## RECORDED DATA
****************************************

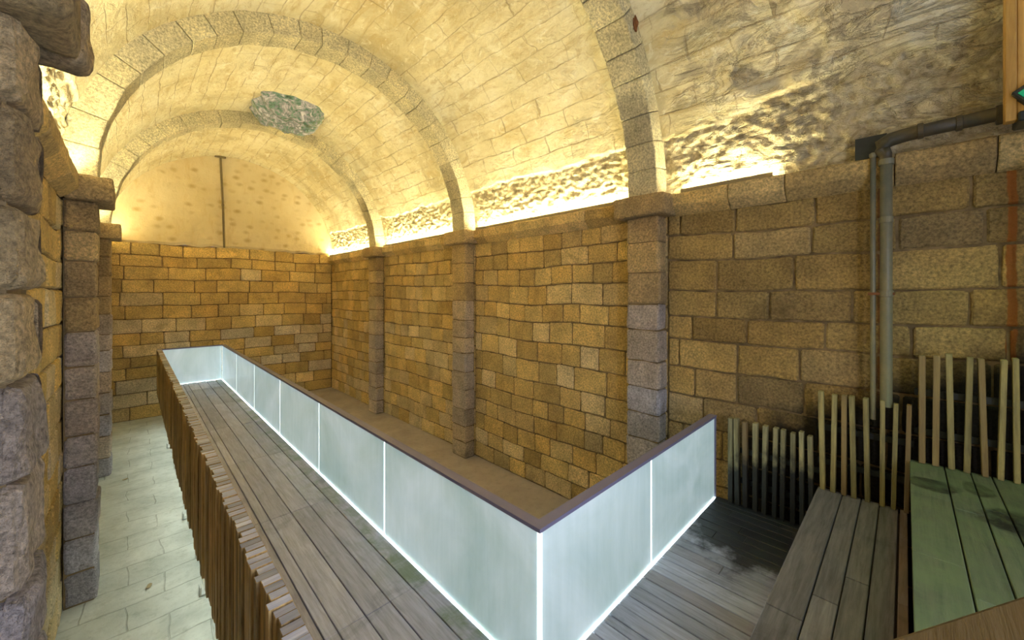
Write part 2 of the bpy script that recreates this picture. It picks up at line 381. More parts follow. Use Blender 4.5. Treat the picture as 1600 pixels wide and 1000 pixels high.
def block(mb, P, s0, s1, t0, t1, tone, seed, rough=0.010, g=0.006, ed=0.022, back=-0.034, mi=0):
    """one rough-faced ashlar: P(s,t,h) maps wall coordinates to the world"""
    s0 += g; s1 -= g; t0 += g; t1 -= g
    W, H = s1-s0, t1-t0
    nx = max(2, min(7, int(W/0.12))); ny = max(2, min(5, int(H/0.10)))
    e = min(ed, W*0.3, H*0.3)
    ss = [0, e*0.35] + [e+(W-2*e)*i/nx for i in range(nx+1)] + [W-e*0.35, W]
    ts = [0, e*0.35] + [e+(H-2*e)*i/ny for i in range(ny+1)] + [H-e*0.35, H]
    ca = [rnd(0, 1)*0.014+0.004 for _ in range(4)]
    tilt = (rnd(-.006, .006), rnd(-.006, .006)); off = rnd(-0.006, 0.008)
    base = len(mb.v); n, m = len(ss), len(ts)
    for j, tv in enumerate(ts):
        for i, sv in enumerate(ss):
            di = min(i, n-1-i); dj = min(j, m-1-j); d = min(di, dj)
            x, y = s0+sv, t0+tv
            q = (0 if i < n/2 else 1)+(0 if j < m/2 else 2)
            if di <= 1 and dj <= 1:
                k = ca[q]*(1.5 if di+dj == 0 else 0.7)
                x += k*(1 if i < n/2 else -1); y += k*(1 if j < m/2 else -1)
            elif d <= 2:
                k = nz(x*5+seed, y*5, seed)*0.012
                if di == d: x += k
                if dj == d: y += k
            if d == 0: h = back
            else:
                h = off+tilt[0]*(2*sv/W-1)+tilt[1]*(2*tv/H-1)+nz(x*6, y*6, seed*3.7)*rough+nz(x*17, y*17, seed)*rough*0.5
                if d == 1: h -= 0.012
            mb.v.append(tuple(P(x, y, h)))
    for j in range(m-1):
        for i in range(n-1):
            a = base+j*n+i
            mb.f.append((a, a+1, a+n+1, a+n)); mb.t.append(tone); mb.mi.append(mi)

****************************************

## EXERCISE DIRECTIONS
Reproduce the full listing faithfully, but do not carry over any pictures.

## OUTPUT
Write part 2 of the bpy script that recreates this picture. It picks up at line 381. More parts follow. Use Blender 4.5. Treat the picture as 1600 pixels wide and 1000 pixels high.
def block(mb, P, s0, s1, t0, t1, tone, seed, rough=0.010, g=0.006, ed=0.022, back=-0.034, mi=0):
    """one rough-faced ashlar: P(s,t,h) maps wall coordinates to the world"""
    s0 += g; s1 -= g; t0 += g; t1 -= g
    W, H = s1-s0, t1-t0
    nx = max(2, min(7, int(W/0.12))); ny = max(2, min(5, int(H/0.10)))
    e = min(ed, W*0.3, H*0.3)
    ss = [0, e*0.35] + [e+(W-2*e)*i/nx for i in range(nx+1)] + [W-e*0.35, W]
    ts = [0, e*0.35] + [e+(H-2*e)*i/ny for i in range(ny+1)] + [H-e*0.35, H]
    ca = [rnd(0, 1)*0.014+0.004 for _ in range(4)]
    tilt = (rnd(-.006, .006), rnd(-.006, .006)); off = rnd(-0.006, 0.008)
    base = len(mb.v); n, m = len(ss), len(ts)
    for j, tv in enumerate(ts):
        for i, sv in enumerate(ss):
            di = min(i, n-1-i); dj = min(j, m-1-j); d = min(di, dj)
            x, y = s0+sv, t0+tv
            q = (0 if i < n/2 else 1)+(0 if j < m/2 else 2)
            if di <= 1 and dj <= 1:
                k = ca[q]*(1.5 if di+dj == 0 else 0.7)
                x += k*(1 if i < n/2 else -1); y += k*(1 if j < m/2 else -1)
            elif d <= 2:
                k = nz(x*5+seed, y*5, seed)*0.012
                if di == d: x += k
                if dj == d: y += k
            if d == 0: h = back
            else:
                h = off+tilt[0]*(2*sv/W-1)+tilt[1]*(2*tv/H-1)+nz(x*6, y*6, seed*3.7)*rough+nz(x*17, y*17, seed)*rough*0.5
                if d == 1: h -= 0.012
            mb.v.append(tuple(P(x, y, h)))
    for j in range(m-1):
        for i in range(n-1):
            a = base+j*n+i
            mb.f.append((a, a+1, a+n+1, a+n)); mb.t.append(tone); mb.mi.append(mi)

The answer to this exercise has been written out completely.